Saudi crown prince winds up trip to Egypt with mosque visit

CAIRO (AP) — Saudi Arabia’s crown prince wound up his three-day visit to Egypt on Tuesday with a symbolically significant visit to Al-Azhar, the world’s foremost seat of learning for Sunni Muslims.

Accompanied by Egyptian President Abdel-Fattah el-Sissi, Crown Prince Mohammed bin Salman was given a tour of the mosque at the heart of old Cairo to see the outcome of three years of restoration work financed by a Saudi grant. Also at hand was Al-Azhar’s Grand Imam, Sheikh Ahmed al-Tayeb.

The mosque, built in the 10th century, is now part of a sprawling university teaching Islam as well as secular subjects and a nationwide network of schools. It is perceived to be a bastion of moderation whose teaching counters radicalism and violence, but it has in recent months been accused of theological rigidity and of resisting calls to renew Islam’s religious discourse.

Egypt and Saudi Arabia are viewed to be Sunni powerhouses whose weight, together with that of smaller Sunni Arab allies like Jordan and the United Arab Emirates, is called upon to counter the growing influence of non-Arab and Shiite Iran in the region.

Al-Tayeb thanked Prince Mohammed profusely for the kingdom’s help.

“This is our duty and every Saudi hopes that he can contribute, even in a simple way, to the renovation and improvement of Al-Azhar,” the Saudi heir apparent said in reply to al-Tayeb.

The prince was given a warm welcome in Egypt, whose government views Saudi aid and investment as key to reviving the country’s battered economy. Posters featuring the prince alongside el-Sissi lined major roads in central Cairo. Pro-government television networks broadcast promotional videos about Saudi Arabia and the prince’s efforts to modernize the oil-rich kingdom.

In what is perhaps a first for a Saudi heir apparent, Prince Mohammed and el-Sissi watched a play on Monday night at Cairo’s Opera House. In another first, he visited the spiritual leader of Egypt’s Coptic Orthodox church, Pope Tawadros II, at the Cathedral of St. Mark in central Cairo.
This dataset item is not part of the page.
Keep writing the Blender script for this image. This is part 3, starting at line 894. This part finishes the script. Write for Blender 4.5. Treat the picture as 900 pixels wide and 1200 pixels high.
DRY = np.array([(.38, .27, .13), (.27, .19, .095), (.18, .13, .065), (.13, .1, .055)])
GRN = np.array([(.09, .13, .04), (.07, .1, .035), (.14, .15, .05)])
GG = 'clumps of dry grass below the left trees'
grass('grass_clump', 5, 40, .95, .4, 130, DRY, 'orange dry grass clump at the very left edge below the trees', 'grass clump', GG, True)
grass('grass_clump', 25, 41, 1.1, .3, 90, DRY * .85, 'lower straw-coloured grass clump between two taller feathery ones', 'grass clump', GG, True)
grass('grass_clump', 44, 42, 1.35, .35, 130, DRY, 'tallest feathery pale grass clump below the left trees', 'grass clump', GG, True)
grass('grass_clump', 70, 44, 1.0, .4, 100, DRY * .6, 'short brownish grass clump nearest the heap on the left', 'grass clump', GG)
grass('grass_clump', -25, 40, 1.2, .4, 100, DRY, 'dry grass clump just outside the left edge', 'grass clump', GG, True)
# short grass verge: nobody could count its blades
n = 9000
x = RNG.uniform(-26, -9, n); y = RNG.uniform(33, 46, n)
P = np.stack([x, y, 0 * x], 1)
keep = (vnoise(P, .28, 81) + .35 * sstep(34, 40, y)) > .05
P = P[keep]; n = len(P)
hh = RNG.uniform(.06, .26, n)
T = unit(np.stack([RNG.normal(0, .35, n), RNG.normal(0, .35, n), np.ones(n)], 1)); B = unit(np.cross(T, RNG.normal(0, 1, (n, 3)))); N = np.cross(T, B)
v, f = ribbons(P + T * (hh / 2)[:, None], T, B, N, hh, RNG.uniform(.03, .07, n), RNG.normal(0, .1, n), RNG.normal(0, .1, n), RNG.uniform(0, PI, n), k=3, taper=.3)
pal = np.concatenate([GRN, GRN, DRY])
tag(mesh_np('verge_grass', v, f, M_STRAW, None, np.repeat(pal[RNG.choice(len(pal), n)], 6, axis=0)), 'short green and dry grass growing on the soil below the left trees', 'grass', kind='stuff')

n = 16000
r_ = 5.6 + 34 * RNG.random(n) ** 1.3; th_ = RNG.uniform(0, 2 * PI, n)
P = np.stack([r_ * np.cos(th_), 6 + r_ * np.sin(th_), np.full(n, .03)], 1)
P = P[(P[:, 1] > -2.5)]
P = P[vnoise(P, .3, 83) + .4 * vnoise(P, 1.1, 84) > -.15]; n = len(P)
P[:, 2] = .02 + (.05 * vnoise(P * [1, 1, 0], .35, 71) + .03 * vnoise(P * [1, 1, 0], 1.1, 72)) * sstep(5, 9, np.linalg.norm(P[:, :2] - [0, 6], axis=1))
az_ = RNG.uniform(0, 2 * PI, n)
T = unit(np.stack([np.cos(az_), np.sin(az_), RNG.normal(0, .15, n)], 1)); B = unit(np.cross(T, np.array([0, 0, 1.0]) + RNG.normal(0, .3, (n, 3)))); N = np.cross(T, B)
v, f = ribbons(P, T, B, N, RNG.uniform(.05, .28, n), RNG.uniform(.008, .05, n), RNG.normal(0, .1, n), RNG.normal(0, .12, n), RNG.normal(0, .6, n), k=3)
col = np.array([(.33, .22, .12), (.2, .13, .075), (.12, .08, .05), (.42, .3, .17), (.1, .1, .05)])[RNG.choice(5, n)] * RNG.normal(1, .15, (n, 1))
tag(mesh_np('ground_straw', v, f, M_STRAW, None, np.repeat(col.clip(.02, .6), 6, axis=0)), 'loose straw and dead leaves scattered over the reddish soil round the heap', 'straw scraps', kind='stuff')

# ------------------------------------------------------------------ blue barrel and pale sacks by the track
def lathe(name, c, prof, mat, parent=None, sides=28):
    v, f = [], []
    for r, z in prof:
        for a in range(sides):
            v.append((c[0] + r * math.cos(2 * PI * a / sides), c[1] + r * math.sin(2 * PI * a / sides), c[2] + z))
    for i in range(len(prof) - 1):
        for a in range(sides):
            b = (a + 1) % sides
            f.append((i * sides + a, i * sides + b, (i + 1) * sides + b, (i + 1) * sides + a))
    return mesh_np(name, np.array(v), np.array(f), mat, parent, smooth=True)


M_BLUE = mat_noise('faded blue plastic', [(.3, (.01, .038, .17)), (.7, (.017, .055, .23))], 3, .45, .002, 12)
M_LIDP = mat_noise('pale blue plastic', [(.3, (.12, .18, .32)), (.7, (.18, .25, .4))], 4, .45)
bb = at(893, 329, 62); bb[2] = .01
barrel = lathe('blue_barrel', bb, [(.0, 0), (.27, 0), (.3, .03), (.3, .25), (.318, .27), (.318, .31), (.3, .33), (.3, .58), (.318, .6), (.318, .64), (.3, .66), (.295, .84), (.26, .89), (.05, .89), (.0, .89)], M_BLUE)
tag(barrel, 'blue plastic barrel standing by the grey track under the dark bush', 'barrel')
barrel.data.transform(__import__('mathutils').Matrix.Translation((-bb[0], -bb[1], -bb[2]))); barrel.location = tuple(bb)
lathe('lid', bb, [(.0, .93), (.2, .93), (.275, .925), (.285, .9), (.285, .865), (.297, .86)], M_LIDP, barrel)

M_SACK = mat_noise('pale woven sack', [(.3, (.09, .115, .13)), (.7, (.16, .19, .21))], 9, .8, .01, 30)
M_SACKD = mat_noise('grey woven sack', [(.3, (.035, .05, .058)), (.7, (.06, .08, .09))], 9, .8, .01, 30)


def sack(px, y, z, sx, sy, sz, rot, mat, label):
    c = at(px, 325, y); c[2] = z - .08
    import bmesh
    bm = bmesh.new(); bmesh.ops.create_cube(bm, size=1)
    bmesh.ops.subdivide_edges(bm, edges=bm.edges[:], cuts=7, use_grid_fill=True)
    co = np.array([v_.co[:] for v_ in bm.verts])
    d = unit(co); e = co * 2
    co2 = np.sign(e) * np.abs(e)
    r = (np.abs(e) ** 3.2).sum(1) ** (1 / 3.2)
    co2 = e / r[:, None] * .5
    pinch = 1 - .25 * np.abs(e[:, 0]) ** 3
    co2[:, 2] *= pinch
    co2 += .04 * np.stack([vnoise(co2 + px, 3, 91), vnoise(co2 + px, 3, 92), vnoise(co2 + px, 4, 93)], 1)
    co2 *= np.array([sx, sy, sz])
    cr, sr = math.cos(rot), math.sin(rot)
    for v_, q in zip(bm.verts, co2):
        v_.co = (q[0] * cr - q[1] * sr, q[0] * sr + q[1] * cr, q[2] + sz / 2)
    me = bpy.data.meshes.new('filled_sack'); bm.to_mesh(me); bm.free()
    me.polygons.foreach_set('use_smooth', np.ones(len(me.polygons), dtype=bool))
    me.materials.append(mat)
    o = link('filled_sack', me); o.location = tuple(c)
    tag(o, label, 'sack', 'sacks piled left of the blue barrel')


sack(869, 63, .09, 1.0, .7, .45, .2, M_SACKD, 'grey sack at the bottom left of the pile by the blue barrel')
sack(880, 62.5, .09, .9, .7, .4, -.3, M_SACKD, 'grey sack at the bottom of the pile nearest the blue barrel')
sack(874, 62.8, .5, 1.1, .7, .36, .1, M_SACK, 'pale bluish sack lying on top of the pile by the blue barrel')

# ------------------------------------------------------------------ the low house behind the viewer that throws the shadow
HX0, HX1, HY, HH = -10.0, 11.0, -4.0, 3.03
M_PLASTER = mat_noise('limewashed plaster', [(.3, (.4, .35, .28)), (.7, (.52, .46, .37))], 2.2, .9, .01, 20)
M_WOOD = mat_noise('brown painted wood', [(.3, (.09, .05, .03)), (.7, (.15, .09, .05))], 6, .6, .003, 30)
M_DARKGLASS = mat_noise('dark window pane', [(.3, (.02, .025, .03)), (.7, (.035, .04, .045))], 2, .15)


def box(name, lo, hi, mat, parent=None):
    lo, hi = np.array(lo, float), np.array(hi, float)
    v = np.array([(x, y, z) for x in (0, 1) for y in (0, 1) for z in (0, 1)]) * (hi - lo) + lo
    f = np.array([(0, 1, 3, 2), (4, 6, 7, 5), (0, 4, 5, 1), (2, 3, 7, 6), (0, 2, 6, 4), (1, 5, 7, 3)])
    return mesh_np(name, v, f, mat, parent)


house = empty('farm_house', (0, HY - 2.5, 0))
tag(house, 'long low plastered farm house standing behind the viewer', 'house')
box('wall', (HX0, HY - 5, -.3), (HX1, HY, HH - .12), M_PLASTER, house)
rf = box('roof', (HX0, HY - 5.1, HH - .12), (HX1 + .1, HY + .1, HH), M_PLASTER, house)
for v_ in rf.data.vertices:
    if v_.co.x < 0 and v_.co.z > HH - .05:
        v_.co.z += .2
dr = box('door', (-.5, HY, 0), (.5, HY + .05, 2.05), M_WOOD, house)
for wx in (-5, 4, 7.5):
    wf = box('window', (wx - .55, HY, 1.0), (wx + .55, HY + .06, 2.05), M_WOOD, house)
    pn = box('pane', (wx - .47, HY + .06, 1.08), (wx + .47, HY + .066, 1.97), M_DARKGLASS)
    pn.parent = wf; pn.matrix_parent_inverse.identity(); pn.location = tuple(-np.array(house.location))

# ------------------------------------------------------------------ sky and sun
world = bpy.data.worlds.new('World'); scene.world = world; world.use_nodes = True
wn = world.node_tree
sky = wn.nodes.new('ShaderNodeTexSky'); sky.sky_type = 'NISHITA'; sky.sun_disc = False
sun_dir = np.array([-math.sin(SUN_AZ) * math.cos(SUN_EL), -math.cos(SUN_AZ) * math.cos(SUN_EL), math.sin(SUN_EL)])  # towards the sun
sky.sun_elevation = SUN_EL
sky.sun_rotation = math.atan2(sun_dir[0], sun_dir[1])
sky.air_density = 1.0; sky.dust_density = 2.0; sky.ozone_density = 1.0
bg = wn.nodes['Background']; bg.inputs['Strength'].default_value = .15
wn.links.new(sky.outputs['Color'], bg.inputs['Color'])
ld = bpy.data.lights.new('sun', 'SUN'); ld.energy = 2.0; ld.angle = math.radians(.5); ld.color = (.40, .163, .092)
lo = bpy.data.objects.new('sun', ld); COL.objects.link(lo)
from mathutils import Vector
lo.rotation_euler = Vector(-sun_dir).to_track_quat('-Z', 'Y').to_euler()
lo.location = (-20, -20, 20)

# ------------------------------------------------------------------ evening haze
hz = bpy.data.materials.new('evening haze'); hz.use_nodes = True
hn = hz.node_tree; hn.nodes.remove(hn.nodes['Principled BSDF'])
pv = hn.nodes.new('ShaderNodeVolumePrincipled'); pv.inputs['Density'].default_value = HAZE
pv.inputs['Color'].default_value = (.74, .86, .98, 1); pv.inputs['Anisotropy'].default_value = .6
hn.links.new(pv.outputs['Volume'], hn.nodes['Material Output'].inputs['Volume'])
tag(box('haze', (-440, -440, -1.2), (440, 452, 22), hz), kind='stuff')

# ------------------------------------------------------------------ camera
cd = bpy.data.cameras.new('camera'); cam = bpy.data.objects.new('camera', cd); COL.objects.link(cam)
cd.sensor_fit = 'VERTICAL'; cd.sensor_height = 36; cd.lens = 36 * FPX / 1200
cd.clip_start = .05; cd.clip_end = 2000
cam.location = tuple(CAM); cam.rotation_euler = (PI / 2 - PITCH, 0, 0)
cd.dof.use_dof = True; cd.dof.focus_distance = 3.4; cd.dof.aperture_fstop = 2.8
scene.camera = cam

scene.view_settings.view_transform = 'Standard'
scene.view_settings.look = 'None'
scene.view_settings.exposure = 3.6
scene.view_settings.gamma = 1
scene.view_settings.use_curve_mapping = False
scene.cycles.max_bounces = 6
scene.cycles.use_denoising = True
He and el-Sissi traveled through one of several tunnels being built under the Suez Canal linking mainland Egypt with the Sinai peninsula. They later boarded a boat from a red-carpeted dock as an army band played marching music. The two countries have plans to build a causeway across the Red Sea’s Gulf of Aqaba and to develop areas on both sides, including a multi-billion dollar city stretching across Saudi Arabia, Egypt and Jordan.

The current close relationship between the two countries follows a period of tension in late 2016 and early 2017 when Riyadh unexpectedly froze shipments of fuel to Egypt in response to sharp differences over Syria.

The prince left later Tuesday for London where he would be visiting before he travels on to Washington.